A long-time exclusive partner of GAM’s, Atlanticomnium, turned down the asset manager when it was looking to offload the absolute-return assets, according to a person familiar with the matter. The Geneva-based firm didn't respond to a request for comment. 

Striking Similarity

Just as GAM was shopping the Greensill assets around, Credit Suisse was ratcheting up, as finews.com reported on Monday. While there is little evidence that the Swiss bank bought assets directly from GAM’s liquidation, finews.com found at least one case where a Greensill-backed bond likely turned up in the Swiss bank's fast-growing supply chain funds.

A bond with the same maturity and size – down to the dollar – appeared first in GAM’s absolute-return fund early in 2018, then later the same year in one of Credit Suisse’s supply chain funds. Barring specific security identification numbers, it is as conclusive a case of Greensill products moving from GAM to Credit Suisse as can be made with publicly available data.

Tricky Decision

Behind the scenes, Solo is the common denominator between Greensill, GAM, and Credit Suisse. Solo, who wielded enormous influence (and amassed considerable personal wealth) between 1992 and 2014 during stints at UBS, Julius Baer, and GAM, stumbled over his backing of Lex Greensill.

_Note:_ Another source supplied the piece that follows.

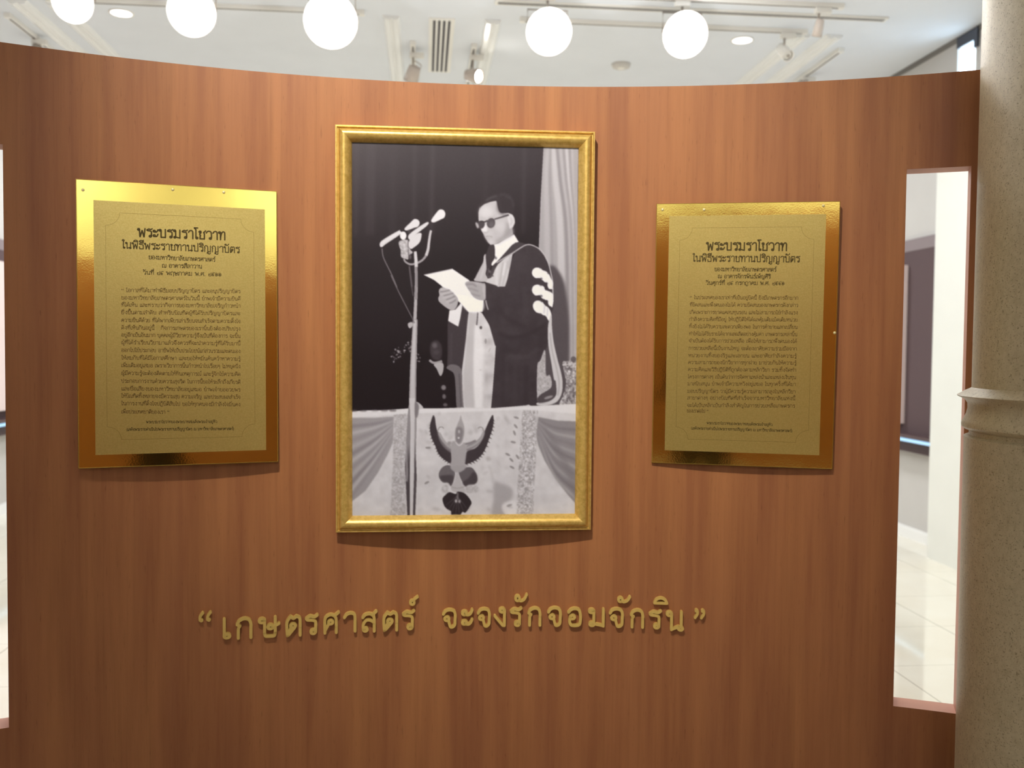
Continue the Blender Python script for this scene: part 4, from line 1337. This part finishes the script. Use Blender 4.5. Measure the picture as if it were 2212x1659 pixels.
# ear, nose, mouth, chin
put('C', [(888, 475), (948, 442), (985, 500), (990, 570), (962, 622), (920, 652), (905, 580)], 190, True, 2)
line('C', [(930, 490), (955, 540), (930, 600)], 14, 150, True, 3, .8)
put('C', [(520, 600), (560, 590), (585, 660), (570, 700), (520, 690), (500, 668)], 204, True, 3)
line('C', [(535, 705), (575, 712), (600, 690)], 10, 130, True, 2, .8)
line('C', [(560, 770), (610, 762), (660, 776)], 13, 122, True, 2, .9)
dot('C', 600, 795, 40, 10, 160, 3, .7)
dot('C', 640, 850, 36, 26, 186, 5, .7)
line('C', [(535, 740), (560, 800), (600, 860)], 14, 150, True, 4, .7)
line('C', [(640, 640), (700, 700), (720, 800)], 40, 160, True, 10, .5)
dot('C', 610, 730, 60, 40, 182, 8, .6)
line('C', [(470, 480), (520, 500), (560, 500)], 16, 150, True, 5, .6)
line('C', [(590, 500), (650, 480), (700, 490)], 14, 146, True, 4, .6)
line('C', [(760, 150), (860, 145), (940, 190)], 18, 70, True, 5, .7)
line('C', [(740, 190), (760, 290), (800, 380)], 14, 62, True, 5, .6)
# glasses
dot('C', 640, 568, 62, 76, 72, 1, 1, .25)
dot('C', 648, 590, 40, 46, 92, 4, .7, .25)
dot('C', 494, 592, 52, 62, 62, 1, 1, .35)
line('C', [(520, 560), (560, 545), (590, 530)], 22, 56, True, 1)
line('C', [(690, 512), (800, 480), (905, 446)], (20, 26), 68, True, 1)
line('C', [(440, 548), (500, 545), (540, 555)], 16, 50, True, 1)
put('C', [(408, 575), (425, 555), (455, 600), (455, 640), (430, 640)], 158, True, 2)
# paper, hands, cuff
put('D', [(365, 555), (430, 545), (490, 475), (505, 500), (482, 640), (460, 732), (350, 668)], 206, False, 1)
put('D', [(88, 170), (398, 104), (580, 228), (640, 330), (738, 440), (722, 570), (570, 572), (500, 490), (270, 282), (200, 226)], 214, False, 1)
put('D', [(420, 380), (640, 420), (735, 460), (720, 570), (575, 570), (480, 470)], 220, True, 3, .7)
line('D', [(88, 170), (398, 104)], 8, 170, False, 1, .7)
put('D', [(250, 345), (268, 312), (300, 305), (330, 318), (365, 330), (400, 362), (440, 400), (460, 445), (448, 505), (420, 545), (380, 552), (330, 525), (285, 490), (250, 455), (243, 420), (256, 390)], 156, True, 1)
for a, b in (((262, 352), (370, 335)), ((300, 395), (410, 365)), ((330, 440), (425, 400)), ((365, 478), (435, 440))):
    line('D', [a, ((a[0] + b[0]) / 2, (a[1] + b[1]) / 2 + 4), b], 12, 112, True, 2, .9)
for a, b in (((262, 332), (350, 322)), ((262, 385), (390, 350)), ((290, 425), (400, 385)), ((330, 465), (420, 425))):
    line('D', [a, b], 14, 178, False, 3, .7)
put('D', [(535, 262), (565, 240), (640, 242), (720, 258), (755, 270), (758, 380), (752, 440), (690, 442), (630, 412), (585, 350), (552, 300)], 150, True, 1)
for pts, tn in (([(545, 275), (620, 270), (660, 300)], 108), ([(570, 315), (630, 330), (680, 350)], 122), ([(600, 370), (650, 390), (700, 400)], 122), ([(740, 280), (745, 420)], 176), ([(650, 262), (720, 285), (735, 360)], 168)):
    line('D', pts, 13, tn, True, 3, .8)
line('D', [(758, 445), (770, 500), (785, 548)], 14, 150, True, 1)
# microphones and stand
put('B', [(580, 0), (617, 0), (606, 400), (602, 720), (545, 720), (556, 380)], 172, False, 1)
line('B', [(612, 0), (600, 400), (598, 720)], 9, 120, True, 1, .7)
line('B', [(582, 0), (562, 380), (550, 720)], 7, 130, True, 1, .7)
line('A', [(660, 1050), (668, 1300), (662, 1500), (655, 1659)], (24, 30), 158, True, 1)
line('A', [(668, 1180), (664, 1480)], 10, 100, False, 1, .8)
put('B', [(540, 30), (570, 20), (580, 45), (555, 72), (540, 55)], 160, True, 1)
line('E', [(150, 930), (170, 1080), (240, 1240), (330, 1420), (430, 1659)], 20, 104, True, 1)
line('A', [(440, 1260), (520, 1430), (628, 1640)], 9, 98, True, 1)
line('A', [(628, 1640), (650, 1690)], 9, 90, False, 1)
line('E', [(665, 1260), (690, 1450), (715, 1659)], 26, 82, True, 2)
line('A', [(605, 1180), (620, 1320), (640, 1450)], 8, 80, True, 1)
line('E', [(1075, 590), (1055, 680), (1035, 820), (1018, 950), (980, 1070)], (40, 56), 178, True, 1)
line('E', [(980, 1070), (910, 1150), (810, 1205), (690, 1230), (590, 1180), (565, 1120)], (44, 34), 138, True, 1)
line('E', [(775, 990), (790, 1130), (795, 1280)], (50, 62), 186, True, 1)
line('E', [(795, 1280), (800, 1659)], (44, 36), 124, False, 1)
put('E', [(480, 790), (640, 770), (655, 900), (690, 960), (730, 1010), (660, 1060), (640, 1140), (580, 1120), (510, 1090), (500, 960), (470, 870)], 160, True, 1, 1, N_LACE, 34)
put('E', [(890, 640), (888, 740), (850, 830), (760, 905), (690, 940), (645, 860), (690, 740), (790, 660)], 192, True, 1)
line('E', [(640, 780), (650, 1100)], 18, 84, False, 1, .8)
dot('E', 680, 1090, 26, 46, 84, 2, .9)
put('E', [(575, 555), (690, 440), (760, 378), (830, 392), (862, 450), (830, 520), (750, 545), (620, 592)], 198, True, 1)
put('E', [(490, 600), (460, 595), (150, 780), (108, 880), (150, 902), (230, 840), (505, 655)], 192, True, 1)
put('E', [(1012, 490), (985, 440), (700, 630), (640, 720), (690, 770), (760, 690)], 192, True, 1)
put('E', [(1080, 400), (1180, 255), (1240, 200), (1310, 210), (1345, 275), (1325, 350), (1260, 385), (1125, 442)], 206, True, 1)
dot('E', 550, 690, 60, 80, 208, 1)
line('E', [(640, 620), (690, 600)], 60, 60, False, 2, .9)
line('E', [(500, 620), (300, 730), (160, 830)], 14, 214, True, 2, .7)

# table cloth
put('B', [(70, 752), (180, 738), (340, 742), (560, 722), (800, 724), (1000, 716), (1240, 722), (1500, 700), (1520, 694), (1540, 704), (1700, 698), (1910, 688), (1910, 1620), (70, 1620)], 190, False, 1, 1, N_SOFT, 9)
put('B', [(70, 752), (560, 726), (1240, 724), (1910, 690), (1910, 770), (1500, 735), (1000, 752), (600, 765), (70, 800)], 206, False, 2, .8)
for x in (100, 180, 260, 340, 420):
    dot('B', x + 8 * math.sin(x), 742, 30, 9, 70 + (x % 3) * 30, 2, .6)
put('B', [(605, 672), (640, 690), (660, 722), (600, 728)], 178, True, 1)
# left and right swags
put('B', [(70, 800), (250, 802), (425, 790), (415, 1000), (370, 1100), (290, 1250), (190, 1395), (70, 1490)], 142, False, 2)
for k in range(11):
    y = 850 + k * 58
    tn = (118, 170, 132, 160)[k % 4]
    line('B', [(415, 815 + k * 12), (260, 850 + k * 34), (70, y + 20)], (10, 30), tn, True, 4, .75)
put('B', [(1600, 795), (1760, 825), (1910, 830), (1910, 1510), (1840, 1430), (1740, 1300), (1650, 1150), (1600, 1030), (1578, 940)], 128, False, 2)
for k in range(10):
    tn = (108, 158, 118, 150)[k % 4]
    line('B', [(1600, 820 + k * 14), (1730, 880 + k * 44), (1910, 900 + k * 62)], (10, 28), tn, True, 4, .7)
put('B', [(1605, 800), (1700, 1000), (1820, 1250), (1905, 1480), (1905, 1300), (1780, 1050), (1650, 860)], 112, True, 7, .5)
# lace borders
put('B', [(420, 775), (545, 765), (530, 1200), (515, 1620), (390, 1620), (412, 1200)], 166, False, 2, .9, N_LACE, 26)
put('B', [(1470, 740), (1595, 740), (1580, 1100), (1555, 1620), (1415, 1620), (1440, 1200)], 166, False, 2, .9, N_LACE, 42)
# faint figured pattern of the cloth
r_ = random.Random(9)
for k in range(44):
    dot('B', r_.uniform(630, 1430), r_.uniform(760, 1590), r_.uniform(10, 34), r_.uniform(8, 20), r_.uniform(150, 178), 4, .45, r_.uniform(0, 3))
for x, y, a in ((1420, 800, .3), (1415, 870, .9), (1405, 925, 1.2), (1395, 1000, .2), (1380, 1145, .8), (1385, 1205, .5), (1350, 1100, .5), (1430, 1120, 1.0), (700, 1045, 0), (690, 1330, -.5), (1370, 1530, .2)):
    dot('B', x, y, 22, 9, 116, 1, .75, a)
put('F', [(1330, 1160), (1420, 1175), (1580, 1250), (1565, 1400), (1450, 1470), (1490, 1620), (1300, 1620), (1320, 1400)], 148, True, 7, .85)
put('F', [(1440, 1480), (1560, 1420), (1640, 1440), (1640, 1600), (1480, 1600)], 206, True, 4, .7)
line('F', [(1260, 930), (1300, 1050), (1320, 1180)], 26, 168, True, 5, .7)
dot('F', 1540, 1480, 40, 16, 120, 2, .7, -.3)
# stand in front of the cloth
put('F', [(150, 100), (182, 140), (182, 400), (172, 760), (168, 1100), (168, 1640), (132, 1640), (112, 1150), (100, 950), (128, 450)], lambda X, Y: 128 - 62 * np.clip((Y - 960) / 40, 0, 1), False, 1)
put('F', [(236, 100), (262, 300), (262, 400), (250, 760), (262, 1100), (240, 1640), (205, 1640), (226, 1000), (228, 500)], lambda X, Y: 136 - 66 * np.clip((Y - 950) / 50, 0, 1), False, 1)
put('F', [(165, 0), (238, 0), (232, 500), (226, 1000), (206, 1640), (168, 1640), (170, 1100), (180, 400)], 184, False, 1)
line('F', [(112, 640), (128, 1000), (122, 1150)], 30, 168, True, 2, .6)
put('F', [(240, 60), (290, 90), (288, 200), (262, 275), (240, 230)], 112, True, 2)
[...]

For Credit Suisse, this now means a nightmarish unwind of the Greensill assets, the tricky decision on whether to compensate investors for losses – and a reputational wipeout for doubling down with Greensill as well its founder, with entanglements in wealth management and asset management, besides the fund ties.

Far Higher Stakes

GAM took nearly a year to return investors’ money – which it largely did. The supply chain blow-up at Credit Suisse has far higher stakes: Sanjeev Gupta is negotiating a debt reprieve with Greensill in a bid to avert insolvency of GFG, the firm he controls, «Bloomberg» (behind paywall) reported on Tuesday. GFG employs roughly 35,000 people. Greensill employs another 1,000 people.